On retiendra un certain nombre de règles issues de ce que Anthony Poncier appelle « Les lois incontournables du collaboratif » qui peuvent nous aider dans la formation : 

  • Le travail collaboratif repose sur le volontariat et ne peut être une obligation;
  • On partage ses connaissances quand on sait que ce travail est reconnu et apprécié par les autres collaborateurs;
  • Il ne s’agit pas de « juste échanger », mais d’avoir la bonne information au bon moment;
  • Les outils (wiki, blog, forum, rss) ont chacun un rôle, mais ce sont leurs usages qui sont déterminants.

Les pratiques de collaboration existent avant les outils

Une autre expérience éclaire cette question des origines de la motivation, celle de professionnels du design d'espaces de collaboration.

Sur le blog de la Fing, on peut lire un article, « L'ingéniérie sociale à l'heure des réseaux sociaux » qui donne la parole à Michael Johnson, responsable de la conception des outils internes de Pixar et à Gentry Underwood d’Ideo, une entreprise de gestion de connaissances et de réseaux sociaux.
Ici tout est « parfait » : on est en Californie, énergie, enthousiasme malgré la crise, créativité, jeunesse, monde de l'animation et du cinéma, entreprises qui font de l'innovation leur raison d'être. Le modèle de management est fondamentalement différent :

« Chez Pixar, la culture d’entreprise entretient une relation d’égalité entre les gens de la création et ceux de la technique. La réalisation d’un film en images de synthèse est fondamentalement collaborative. Elle nécessite une culture critique constructive, pour faire évoluer tous les éléments d’un film, trouver les bonnes idées, faire les changements qui s’imposent au bon moment. Les studios sont véritablement dirigés par les réalisateurs et le réalisateur doit communiquer le film qu’il a dans la tête à l’ensemble des collaborateurs. »

  • Premier point : la collaboration est ici intrinsèque, il n'y a aucun moyen de faire autrement.
  • Deuxième point : les outils ne font que se couler dans les flux des usages les plus massifs.
  • Dernier élément : la récompense (par le recrutement, l’évolution de carrière).

"Prendre la voie la plus utilisée : c’est-à-dire qu’il faut intégrer les flux de travail existants afin de profiter des endroits où les résistances sont les moins grandes. Si on peut donner de nombreuses options aux utilisateurs, il faut surtout utiliser les valeurs par défaut des systèmes à votre avantage, comme par exemple utiliser les e-mails pour apporter à tous les employés les nouveautés des blogs de chacun. “Peu importe la façon dont vos outils sont conçus, vous ne pouvez pas demander aux gens de sortir de leur manière de les utiliser.”

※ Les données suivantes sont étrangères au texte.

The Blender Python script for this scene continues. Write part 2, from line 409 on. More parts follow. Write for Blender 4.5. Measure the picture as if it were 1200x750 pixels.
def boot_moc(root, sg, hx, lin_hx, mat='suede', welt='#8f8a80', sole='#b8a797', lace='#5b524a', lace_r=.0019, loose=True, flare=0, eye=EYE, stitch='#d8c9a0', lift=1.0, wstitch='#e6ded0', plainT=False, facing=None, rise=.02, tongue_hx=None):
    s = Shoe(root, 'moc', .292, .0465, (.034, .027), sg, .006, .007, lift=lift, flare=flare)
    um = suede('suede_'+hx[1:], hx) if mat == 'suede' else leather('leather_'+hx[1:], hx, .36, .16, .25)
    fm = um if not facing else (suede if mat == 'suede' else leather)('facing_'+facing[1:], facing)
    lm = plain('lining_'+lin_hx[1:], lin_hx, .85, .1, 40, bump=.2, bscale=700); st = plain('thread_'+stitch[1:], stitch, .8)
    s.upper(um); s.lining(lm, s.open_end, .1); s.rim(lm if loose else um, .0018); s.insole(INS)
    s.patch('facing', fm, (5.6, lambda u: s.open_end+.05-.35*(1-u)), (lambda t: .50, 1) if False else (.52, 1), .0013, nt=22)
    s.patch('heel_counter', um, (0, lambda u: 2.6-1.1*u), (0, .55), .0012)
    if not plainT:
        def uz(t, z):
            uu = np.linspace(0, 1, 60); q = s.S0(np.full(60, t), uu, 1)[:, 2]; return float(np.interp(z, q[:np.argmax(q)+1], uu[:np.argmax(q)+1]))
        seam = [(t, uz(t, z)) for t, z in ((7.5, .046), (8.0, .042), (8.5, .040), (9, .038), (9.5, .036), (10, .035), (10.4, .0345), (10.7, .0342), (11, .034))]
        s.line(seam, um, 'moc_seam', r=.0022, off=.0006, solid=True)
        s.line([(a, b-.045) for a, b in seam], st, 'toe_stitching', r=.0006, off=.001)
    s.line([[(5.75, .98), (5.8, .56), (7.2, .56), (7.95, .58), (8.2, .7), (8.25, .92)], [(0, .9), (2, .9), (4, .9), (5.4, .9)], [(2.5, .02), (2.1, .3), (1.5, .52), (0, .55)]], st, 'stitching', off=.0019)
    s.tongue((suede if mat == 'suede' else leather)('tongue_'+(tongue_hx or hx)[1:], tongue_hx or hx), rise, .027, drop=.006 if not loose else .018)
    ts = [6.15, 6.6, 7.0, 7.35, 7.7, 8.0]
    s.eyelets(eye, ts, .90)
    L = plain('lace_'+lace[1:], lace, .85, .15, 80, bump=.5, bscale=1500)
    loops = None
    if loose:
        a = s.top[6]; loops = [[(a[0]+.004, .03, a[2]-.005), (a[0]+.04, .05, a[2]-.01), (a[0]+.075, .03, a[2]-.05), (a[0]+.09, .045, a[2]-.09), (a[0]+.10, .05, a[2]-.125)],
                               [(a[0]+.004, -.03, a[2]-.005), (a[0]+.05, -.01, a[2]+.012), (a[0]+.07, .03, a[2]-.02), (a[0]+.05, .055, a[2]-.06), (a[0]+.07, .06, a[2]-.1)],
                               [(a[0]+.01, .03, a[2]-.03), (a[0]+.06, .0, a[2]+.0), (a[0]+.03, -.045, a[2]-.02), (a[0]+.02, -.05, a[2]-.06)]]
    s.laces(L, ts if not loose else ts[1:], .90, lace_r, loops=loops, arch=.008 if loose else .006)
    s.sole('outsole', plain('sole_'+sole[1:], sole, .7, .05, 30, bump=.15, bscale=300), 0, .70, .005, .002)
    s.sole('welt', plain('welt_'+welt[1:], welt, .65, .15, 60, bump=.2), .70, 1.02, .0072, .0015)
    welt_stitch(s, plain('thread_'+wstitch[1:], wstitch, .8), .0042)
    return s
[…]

Si on compare les deux approches, on constatera que le volontariat n'est pas une option mais une obligation dans une culture plus créative. Dans le domaine de la formation, cela impliquerait des contenus adaptés à une telle donne.

Si on ne laisse d'autre choix que de coopérer, encore faut-il donner des armes pacifiques. Enseigner, ce serait aussi dans ce cas aider à développer des compétences d'écoute, d'esprit critique, de mise en contexte, des capacités à entrer en relation avec les autres, à comprendre les différences culturelles dans la façon de travailler en groupe, comme l'a envisagé le remarquable programme FILIPE à destination des étudiants étrangers "obligés" d'apprendre le français.